Recall effort launched against gay Chattanooga councilman

Last fall, Chattanooga city councilman Chris Anderson led a move to pass a city ordinance extending benefits to the domestic partners of city employees, including those in same-sex relationships. The Extended Benefits and Equity Ordinance passed 5-4 in November and was welcomed by the mayor. In praising the measure, Chattanooga Mayor Andy Berke echoed the sentiments of city executives around the state: “In the 21st century, we must ensure we attract talented employees and remain competitive.... That means hiring employees based on merit and offering a benefits package that retains and recruits the very best employees possible."

By December, however, the city was forced to stop enrollment for domestic partners in benefits, as a local group, Citizens for Government Accountability and Transparency, managed to get enough signatures on a petition to put the issue on the ballot for voters to approve. Supporters of the petition drive, leaders of which have strong ties to tea party politics, point to the ease of collecting signatures as a sign of the unpopularity of the measure. At the time, Councilman Anderson, as reported in theChattanooga Times Free Presssaid that he felt that the petition drive didn’t reflect the will of the people as its backers claimed. “I think it’s a very small minority of people in the city of Chattanooga, many of whom were misled into signing.” He also expressed confidence that the measure would pass a popular vote.

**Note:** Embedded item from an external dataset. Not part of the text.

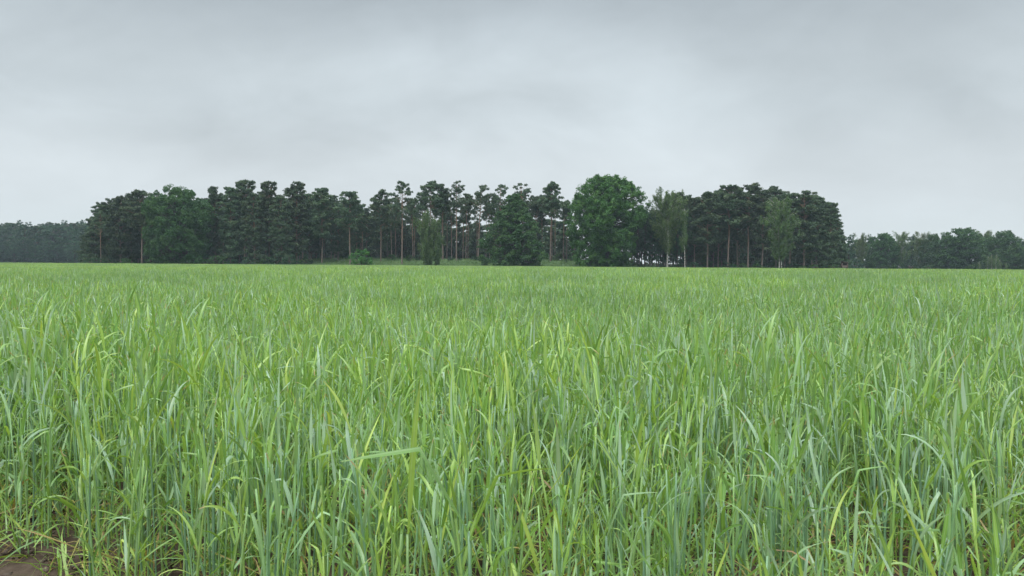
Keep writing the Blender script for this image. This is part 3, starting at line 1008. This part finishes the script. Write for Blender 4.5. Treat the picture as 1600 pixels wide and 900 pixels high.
def birch(H, spread, seed, crown_lo=0.3, trunks=1, ncl=60, dens=1.0, mat=None, low=1.0, split=0.5):
    """an airy birch with hanging sprays"""
    r = np.random.default_rng(seed)
    tg, cg = Geo(), Geo()
    cs, rs, ti = [], [], []
    lines = []
    for t in range(trunks):
        s = np.linspace(0, 1, 8)
        dx = (t - (trunks - 1) / 2) * split
        P = np.stack([dx * (1 + 1.8 * s) + np.cumsum(r.normal(0, 0.06, 8)), np.cumsum(r.normal(0, 0.06, 8)), s * H * (0.97 - 0.05 * t)], 1)
        P[0, :2] = (dx, 0)
        tube(tg, P, np.interp(s, [0, 0.1, 1], [0.11, 0.09, 0.02]), 7)
        lines.append((s, P))
    for k in range(ncl):
        s, P = lines[k % trunks]
        h = crown_lo + (1 - crown_lo) * r.random()
        rel = (h - crown_lo) / (1 - crown_lo)
        reach = spread * (0.30 + 0.75 * math.sin(PI * (0.05 + 0.70 * rel))) * r.uniform(0.15, 1.0)
        a = r.uniform(0, 2 * PI)
        g_ = lambda hh: np.array([np.interp(hh, s, P[:, 0]), np.interp(hh, s, P[:, 1]), np.interp(hh, s, P[:, 2])])
        b = g_(max(0.1, h - 0.10)); c = g_(h) + np.array([math.cos(a) * reach, math.sin(a) * reach, 0.2 * reach])
        limb(tg, b, c, 0.035, 0.010, r, sag=0.08, sides=3)
        # hanging curtain below the branch end
        m = int(r.integers(2, 5))
        for j in range(m):
            f = r.uniform(0.45, 1.05)
            e = b + (c - b) * f
            hang = r.uniform(0.6, 2.0) * low
            for q in np.arange(0, hang, 0.35):
                cs.append(e + np.array([r.normal(0, .12), r.normal(0, .12), -q])); rs.append(r.uniform(0.18, 0.42)); ti.append(r.random())
    tuft_cloud(cg, cs, np.array(rs), int(13 * dens), 0.155, 1.2, np.array(ti), False, r, hollow=0.0)
    return tg.mesh('birch_trunk', M_BBARK), cg.mesh('birch_crown', mat or M_BIRCH)


BASE_H = {}


def tree(name, meshes, x, y, H, H0, label, cat='tree', group=None, rz=None, wide=1.0, tilt=0.0):
    o = empty(name, (x, y, gz(x, y) - 0.15), rng.uniform(0, 2 * PI) if rz is None else rz)
    k = H / H0
    o.scale = (k * wide, k * wide, k)
    o.rotation_euler = (0, R(tilt), o.rotation_euler[2]) if tilt else o.rotation_euler
    tag(o, label, cat, group)
    link('trunk', meshes[0], o)
    link('crown', meshes[1], o)
    return o


# variants
PADS = [pine(20, lo, sp, 100 + i, dn, ln, 'pads', nc) for i, (lo, sp, dn, ln, nc) in enumerate([
    (0.58, 3.0, 1.0, 0.00, 62), (0.64, 2.6, 0.9, 0.02, 50), (0.54, 3.3, 1.0, -0.02, 72), (0.70, 2.9, 0.9, 0.03, 44), (0.62, 2.4, 1.1, 0.0, 50), (0.52, 2.9, 1.0, 0.01, 70)])]
FULL = [pine(20, lo, sp, 200 + i, dn, 0.0, 'dense', nc) for i, (lo, sp, dn, nc) in enumerate([(0.10, 3.2, 1.0, 150), (0.14, 3.0, 1.0, 140), (0.22, 3.3, 1.0, 130), (0.34, 3.1, 1.0, 110)])]
AIRY = [pine(20, lo, sp, 300 + i, 0.7, ln, 'pads', nc) for i, (lo, sp, ln, nc) in enumerate([(0.56, 3.1, 0.03, 34), (0.62, 2.9, -0.03, 30), (0.50, 3.2, 0.0, 38), (0.66, 3.4, 0.04, 28)])]
YOUNG = [pine(11, 0.04, 2.4, 400 + i, 0.9, 0.0, 'cone', 60, False, 0.10) for i in range(3)]
shr = [broadleaf(2.2, [(0.03, 1.3), (0.4, 1.6), (0.8, 1.1), (1.0, 0.4)], 40 + i, 26, 0.14, 110, [M_MAPLE, M_DUSK, M_DUSK][i], clump_r=0.5, r_base=0.04) for i in range(3)]
print('pine variants done')

WOODY = 192.0
PG = 'pines along the front of the wood'


def front(px, top, kind, k, label, D=None, wide=1.0, rz=None, tilt=0.0, name='pine_tree'):
    D = D or WOODY + 4
    x = at(px, D)
    H = top_z(px, top, D) - gz(x, D) + 0.15
    H0 = 11 if kind is YOUNG else 20
    return tree(name, kind[k % len(kind)], x, D, H, H0, label, 'pine', None, rz, wide, tilt)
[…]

By mid January, it became clear that opponents of the measure were not satisfied with bringing the issue of domestic partner benefits before the voting populace - they intended to target Chris Anderson, Chattanooga’s first openly gay elected official, directly. A small group of citizens presented yet another petition, this time to the Hamilton County Election Commission, beginning the formal procedure to recall Anderson. With the approval of the Commission, the group would then have 75 days to collect the signatures of about 1,800 District 7 residents. The group complained that Anderson has ignored his district’s needs in order to pursue “matters Mr. Anderson considered more important.”

One of the men delivering the petition, Mahmood Abdullah, stated plainly, “"He doesn't represent what the people want.... His only goal is to boost homosexuality." Further calling the recall into question is the role of Charles Wynsong in the recall petition drive: Wynsong is not a District 7 resident, but he was part of the initial drive to block the city ordinance extending domestic partner benefits.

Anderson has stood strong. "I knew when I ran for public office that I would have to make decisions that were politically difficult," he wrote in an email to the Times Free Press. "If you want to recall me over the equal rights of the public servants that work so hard for the City of Chattanooga, bring it on." More recently, Councilman Anderson has decided to take the offensive against what seems to be a bias-motivated recall.

On February 18, 2014, Anderson filed suit to have the petition thrown out, pointing to the bias behind it and claiming that it represents a violation of his rights. Anderson's attorney, Stuart James, said, "It's discriminatory. It's our position that under the constitution you can't call a recall election" on that basis. The lawsuit seeks an order to halt the petition drive while the courts rule on the petition’s status. While a great deal rests on the outcome of the lawsuit, the success of the recall position then leads to a recall vote at the ballots, and according to state law, a successful recall of a city councilperson requires that “sixty-six percent (66%) of those voters [who vote] vote ‘for recall’” (Tenn. Code Ann. §6-31-307). So Councilman Anderson’s political fate may not be determined in the near future.